Record excerpts:
--- Begin ---

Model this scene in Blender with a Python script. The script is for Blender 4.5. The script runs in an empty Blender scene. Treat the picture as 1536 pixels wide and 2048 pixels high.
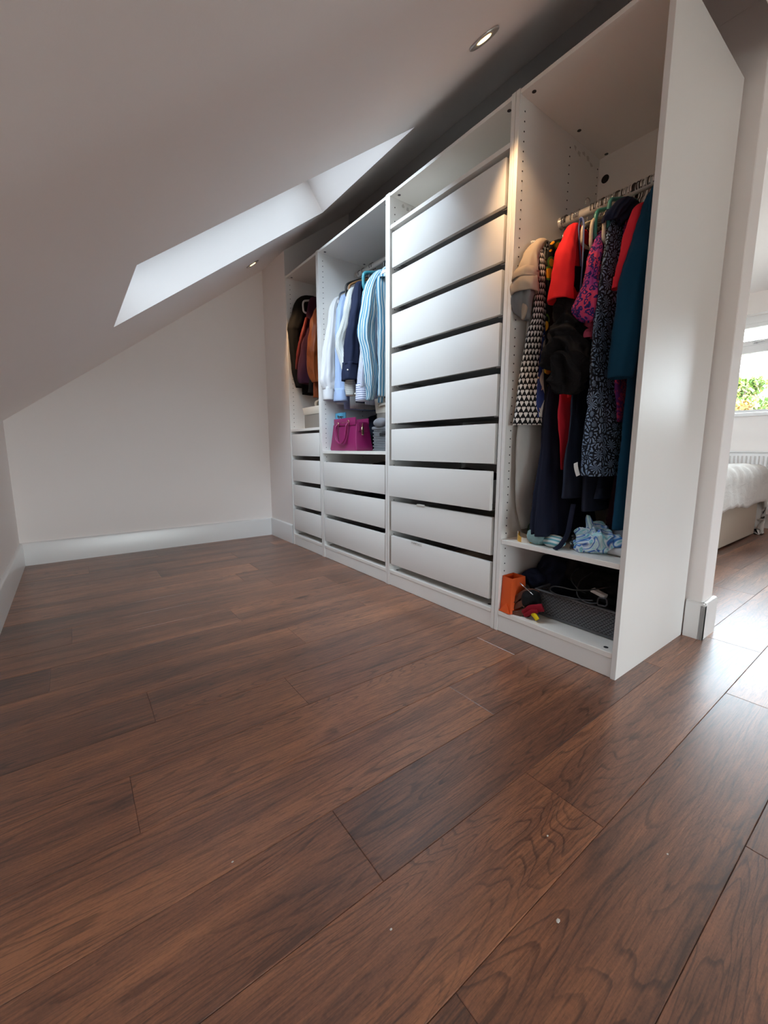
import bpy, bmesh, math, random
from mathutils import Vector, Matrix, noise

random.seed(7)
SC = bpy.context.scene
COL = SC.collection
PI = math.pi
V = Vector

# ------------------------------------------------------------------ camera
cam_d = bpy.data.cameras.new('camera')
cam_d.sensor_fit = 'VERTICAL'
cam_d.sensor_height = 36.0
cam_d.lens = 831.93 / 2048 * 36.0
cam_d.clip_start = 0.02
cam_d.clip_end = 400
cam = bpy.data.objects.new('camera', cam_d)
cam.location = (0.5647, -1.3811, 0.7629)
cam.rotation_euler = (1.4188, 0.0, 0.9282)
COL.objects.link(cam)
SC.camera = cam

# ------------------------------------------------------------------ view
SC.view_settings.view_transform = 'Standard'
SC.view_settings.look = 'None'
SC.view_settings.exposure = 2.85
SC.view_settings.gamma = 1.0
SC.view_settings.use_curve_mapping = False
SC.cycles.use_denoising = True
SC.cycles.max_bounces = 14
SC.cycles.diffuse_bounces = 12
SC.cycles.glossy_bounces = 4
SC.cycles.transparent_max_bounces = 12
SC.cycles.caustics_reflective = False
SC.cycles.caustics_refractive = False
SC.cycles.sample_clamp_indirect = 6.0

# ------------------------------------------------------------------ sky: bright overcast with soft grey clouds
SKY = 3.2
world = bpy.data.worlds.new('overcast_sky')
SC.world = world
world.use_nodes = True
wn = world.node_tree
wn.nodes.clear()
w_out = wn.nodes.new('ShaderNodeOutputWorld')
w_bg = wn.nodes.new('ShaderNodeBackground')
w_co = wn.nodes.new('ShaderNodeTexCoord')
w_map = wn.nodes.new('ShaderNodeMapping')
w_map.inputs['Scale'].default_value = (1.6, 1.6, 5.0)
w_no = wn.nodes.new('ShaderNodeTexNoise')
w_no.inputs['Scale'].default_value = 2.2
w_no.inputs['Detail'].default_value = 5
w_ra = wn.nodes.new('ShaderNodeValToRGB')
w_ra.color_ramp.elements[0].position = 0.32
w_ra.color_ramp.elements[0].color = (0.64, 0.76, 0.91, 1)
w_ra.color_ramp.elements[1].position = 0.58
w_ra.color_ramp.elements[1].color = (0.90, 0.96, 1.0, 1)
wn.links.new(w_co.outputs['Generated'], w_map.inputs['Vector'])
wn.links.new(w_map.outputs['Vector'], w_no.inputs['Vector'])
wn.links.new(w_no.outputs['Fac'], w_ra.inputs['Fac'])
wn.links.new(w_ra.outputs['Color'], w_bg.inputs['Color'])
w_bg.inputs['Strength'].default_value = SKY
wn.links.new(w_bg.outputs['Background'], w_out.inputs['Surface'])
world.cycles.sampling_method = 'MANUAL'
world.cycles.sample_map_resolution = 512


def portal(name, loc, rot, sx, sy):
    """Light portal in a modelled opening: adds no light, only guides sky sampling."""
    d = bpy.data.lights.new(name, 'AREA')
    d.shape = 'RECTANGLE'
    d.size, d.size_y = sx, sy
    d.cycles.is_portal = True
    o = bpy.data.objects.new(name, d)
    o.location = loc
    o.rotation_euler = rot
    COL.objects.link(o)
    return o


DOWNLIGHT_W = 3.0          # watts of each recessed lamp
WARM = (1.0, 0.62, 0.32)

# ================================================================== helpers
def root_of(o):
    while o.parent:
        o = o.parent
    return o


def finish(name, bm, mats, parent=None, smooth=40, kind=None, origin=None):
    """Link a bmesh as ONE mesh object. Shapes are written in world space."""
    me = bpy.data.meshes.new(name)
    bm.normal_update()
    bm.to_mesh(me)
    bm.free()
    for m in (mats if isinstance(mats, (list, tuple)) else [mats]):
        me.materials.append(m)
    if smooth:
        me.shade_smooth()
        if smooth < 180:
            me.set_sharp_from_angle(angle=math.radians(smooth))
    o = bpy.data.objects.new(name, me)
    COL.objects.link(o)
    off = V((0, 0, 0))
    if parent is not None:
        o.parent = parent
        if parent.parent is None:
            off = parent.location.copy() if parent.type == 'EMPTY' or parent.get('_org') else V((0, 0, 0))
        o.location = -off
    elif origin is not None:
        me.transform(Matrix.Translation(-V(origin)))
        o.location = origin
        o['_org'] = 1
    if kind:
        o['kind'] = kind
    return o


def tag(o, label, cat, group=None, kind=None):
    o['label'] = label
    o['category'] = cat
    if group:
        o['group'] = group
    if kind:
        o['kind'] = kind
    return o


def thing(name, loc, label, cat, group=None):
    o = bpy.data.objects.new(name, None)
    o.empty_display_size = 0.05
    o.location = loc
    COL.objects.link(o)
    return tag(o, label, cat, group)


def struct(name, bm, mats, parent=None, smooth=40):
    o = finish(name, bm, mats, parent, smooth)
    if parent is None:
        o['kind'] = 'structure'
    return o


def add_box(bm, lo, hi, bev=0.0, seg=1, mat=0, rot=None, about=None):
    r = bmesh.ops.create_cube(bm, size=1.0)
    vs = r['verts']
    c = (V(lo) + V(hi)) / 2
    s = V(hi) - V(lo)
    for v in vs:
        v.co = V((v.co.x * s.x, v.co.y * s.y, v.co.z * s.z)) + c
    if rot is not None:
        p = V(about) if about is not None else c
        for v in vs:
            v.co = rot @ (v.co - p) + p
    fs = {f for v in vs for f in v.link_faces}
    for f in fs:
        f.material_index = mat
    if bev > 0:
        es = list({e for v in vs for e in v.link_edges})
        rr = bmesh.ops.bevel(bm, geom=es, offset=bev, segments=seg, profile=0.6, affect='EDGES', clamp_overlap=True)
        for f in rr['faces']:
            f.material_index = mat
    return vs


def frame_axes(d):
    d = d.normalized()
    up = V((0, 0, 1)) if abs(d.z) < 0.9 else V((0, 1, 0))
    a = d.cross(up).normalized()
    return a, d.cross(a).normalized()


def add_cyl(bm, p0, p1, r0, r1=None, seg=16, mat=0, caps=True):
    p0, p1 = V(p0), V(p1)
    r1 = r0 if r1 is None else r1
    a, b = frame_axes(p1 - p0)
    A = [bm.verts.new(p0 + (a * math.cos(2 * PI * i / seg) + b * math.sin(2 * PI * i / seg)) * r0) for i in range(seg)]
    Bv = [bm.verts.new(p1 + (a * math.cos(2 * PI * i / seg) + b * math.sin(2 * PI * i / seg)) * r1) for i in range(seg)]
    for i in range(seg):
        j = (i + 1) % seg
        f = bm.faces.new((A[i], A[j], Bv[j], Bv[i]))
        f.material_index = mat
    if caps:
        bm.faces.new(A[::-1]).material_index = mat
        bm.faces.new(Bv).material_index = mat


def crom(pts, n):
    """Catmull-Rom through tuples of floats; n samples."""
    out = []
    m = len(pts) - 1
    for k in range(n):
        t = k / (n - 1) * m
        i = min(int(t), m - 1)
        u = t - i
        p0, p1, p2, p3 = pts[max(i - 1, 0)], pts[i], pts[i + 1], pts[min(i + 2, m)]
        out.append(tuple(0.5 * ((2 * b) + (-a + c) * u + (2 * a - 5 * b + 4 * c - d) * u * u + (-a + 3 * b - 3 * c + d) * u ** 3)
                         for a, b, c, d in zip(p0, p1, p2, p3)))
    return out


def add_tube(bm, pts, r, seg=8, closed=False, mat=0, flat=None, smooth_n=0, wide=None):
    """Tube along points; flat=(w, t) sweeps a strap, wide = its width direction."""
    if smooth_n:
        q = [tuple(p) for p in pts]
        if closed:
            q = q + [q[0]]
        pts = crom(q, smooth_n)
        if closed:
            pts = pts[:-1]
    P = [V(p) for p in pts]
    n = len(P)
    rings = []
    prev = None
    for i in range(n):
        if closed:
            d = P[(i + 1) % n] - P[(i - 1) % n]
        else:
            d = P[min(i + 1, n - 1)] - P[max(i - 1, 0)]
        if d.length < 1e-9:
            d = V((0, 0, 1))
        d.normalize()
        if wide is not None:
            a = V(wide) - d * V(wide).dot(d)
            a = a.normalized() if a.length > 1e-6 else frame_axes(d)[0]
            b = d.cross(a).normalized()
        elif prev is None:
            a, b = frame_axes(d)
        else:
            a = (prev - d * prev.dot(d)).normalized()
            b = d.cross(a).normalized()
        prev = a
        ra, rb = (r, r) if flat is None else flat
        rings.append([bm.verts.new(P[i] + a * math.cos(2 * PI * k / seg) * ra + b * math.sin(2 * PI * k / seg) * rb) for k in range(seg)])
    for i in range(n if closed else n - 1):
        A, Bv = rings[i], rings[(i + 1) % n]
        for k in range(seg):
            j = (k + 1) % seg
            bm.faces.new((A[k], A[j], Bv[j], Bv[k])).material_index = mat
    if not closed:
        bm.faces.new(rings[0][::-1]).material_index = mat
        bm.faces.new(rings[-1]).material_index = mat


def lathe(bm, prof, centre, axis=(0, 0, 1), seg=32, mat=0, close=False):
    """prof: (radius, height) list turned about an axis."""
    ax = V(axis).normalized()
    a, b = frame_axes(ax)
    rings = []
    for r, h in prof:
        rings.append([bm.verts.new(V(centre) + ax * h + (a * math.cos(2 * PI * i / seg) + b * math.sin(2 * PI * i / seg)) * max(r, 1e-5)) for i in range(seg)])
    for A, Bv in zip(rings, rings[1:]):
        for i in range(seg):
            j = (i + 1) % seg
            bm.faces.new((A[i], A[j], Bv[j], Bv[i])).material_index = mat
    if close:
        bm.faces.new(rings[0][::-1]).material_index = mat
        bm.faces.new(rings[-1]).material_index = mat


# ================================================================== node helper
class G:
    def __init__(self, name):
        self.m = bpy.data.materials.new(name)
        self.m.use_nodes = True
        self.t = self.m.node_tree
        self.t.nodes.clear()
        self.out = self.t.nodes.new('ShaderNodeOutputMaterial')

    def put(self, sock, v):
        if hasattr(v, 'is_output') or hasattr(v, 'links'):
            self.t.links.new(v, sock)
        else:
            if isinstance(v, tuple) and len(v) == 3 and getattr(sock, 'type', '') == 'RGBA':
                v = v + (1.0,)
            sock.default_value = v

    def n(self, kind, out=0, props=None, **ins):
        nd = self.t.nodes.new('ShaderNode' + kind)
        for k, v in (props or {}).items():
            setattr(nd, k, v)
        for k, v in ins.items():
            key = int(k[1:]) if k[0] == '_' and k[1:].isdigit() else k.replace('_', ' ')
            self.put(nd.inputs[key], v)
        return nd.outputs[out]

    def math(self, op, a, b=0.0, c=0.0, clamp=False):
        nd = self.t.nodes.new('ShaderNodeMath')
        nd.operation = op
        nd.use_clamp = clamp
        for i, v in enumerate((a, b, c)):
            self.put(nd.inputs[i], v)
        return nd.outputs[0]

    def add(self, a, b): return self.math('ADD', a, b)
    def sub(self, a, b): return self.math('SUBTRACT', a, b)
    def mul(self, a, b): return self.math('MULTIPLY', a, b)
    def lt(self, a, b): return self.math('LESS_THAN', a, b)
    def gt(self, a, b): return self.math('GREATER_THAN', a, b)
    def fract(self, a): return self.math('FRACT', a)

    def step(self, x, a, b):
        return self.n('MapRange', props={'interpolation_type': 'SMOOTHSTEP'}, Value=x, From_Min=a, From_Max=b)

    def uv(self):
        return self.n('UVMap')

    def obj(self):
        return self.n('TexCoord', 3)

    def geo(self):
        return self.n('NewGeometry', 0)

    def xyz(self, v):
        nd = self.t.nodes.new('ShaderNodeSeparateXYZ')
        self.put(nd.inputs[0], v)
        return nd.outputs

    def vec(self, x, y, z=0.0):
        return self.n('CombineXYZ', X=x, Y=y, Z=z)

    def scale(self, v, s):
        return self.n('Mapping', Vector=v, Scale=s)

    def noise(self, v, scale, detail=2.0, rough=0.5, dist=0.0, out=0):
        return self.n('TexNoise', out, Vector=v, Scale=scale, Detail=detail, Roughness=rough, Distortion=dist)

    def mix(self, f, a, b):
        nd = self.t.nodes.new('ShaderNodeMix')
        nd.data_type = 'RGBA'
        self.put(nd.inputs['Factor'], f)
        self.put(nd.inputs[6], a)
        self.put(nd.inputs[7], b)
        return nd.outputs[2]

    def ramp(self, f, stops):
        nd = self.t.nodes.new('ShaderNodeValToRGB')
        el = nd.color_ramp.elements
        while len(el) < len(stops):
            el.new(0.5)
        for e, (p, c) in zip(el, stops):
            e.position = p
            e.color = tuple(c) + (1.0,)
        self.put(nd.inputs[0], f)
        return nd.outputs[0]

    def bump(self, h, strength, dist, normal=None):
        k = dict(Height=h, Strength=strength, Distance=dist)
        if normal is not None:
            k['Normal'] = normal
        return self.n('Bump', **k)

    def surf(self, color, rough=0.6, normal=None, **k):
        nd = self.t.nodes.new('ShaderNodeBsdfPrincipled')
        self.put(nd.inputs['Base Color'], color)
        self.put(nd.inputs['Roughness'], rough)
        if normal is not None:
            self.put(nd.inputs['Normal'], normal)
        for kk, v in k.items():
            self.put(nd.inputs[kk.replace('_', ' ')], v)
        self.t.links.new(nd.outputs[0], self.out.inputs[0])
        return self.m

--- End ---
--- Begin ---

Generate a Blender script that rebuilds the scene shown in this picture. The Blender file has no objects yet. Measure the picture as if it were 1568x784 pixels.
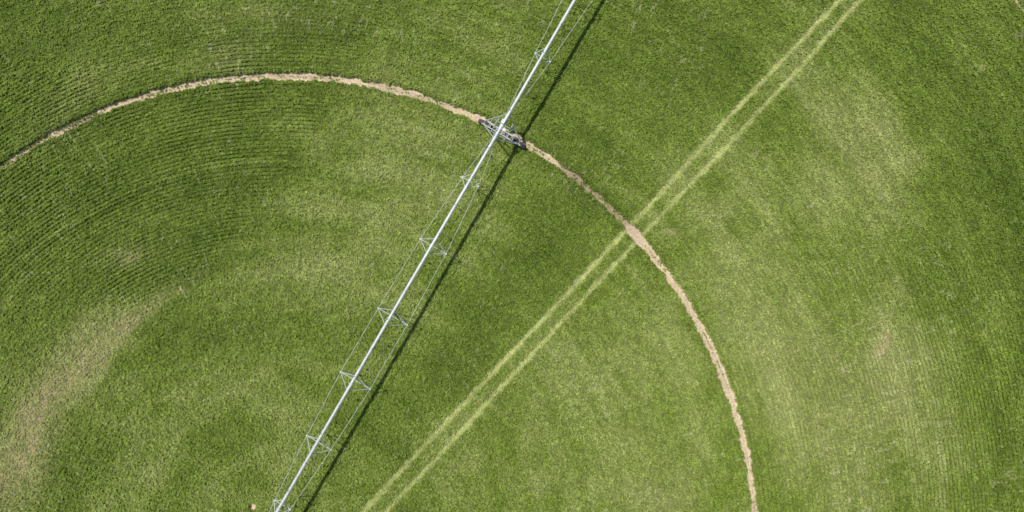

--- End ---
--- Begin ---

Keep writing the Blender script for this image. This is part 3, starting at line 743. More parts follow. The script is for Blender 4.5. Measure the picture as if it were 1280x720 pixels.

--- End ---

Exercise: Copy out every line in the entries above that holds "scene".

Written response:
Model this scene in Blender with a Python script. The script is for Blender 4.5. The script runs in an empty Blender scene. Treat the picture as 1536 pixels wide and 2048 pixels high.
SC = bpy.context.scene
Generate a Blender script that rebuilds the scene shown in this picture. The Blender file has no objects yet. Measure the picture as if it were 1568x784 pixels.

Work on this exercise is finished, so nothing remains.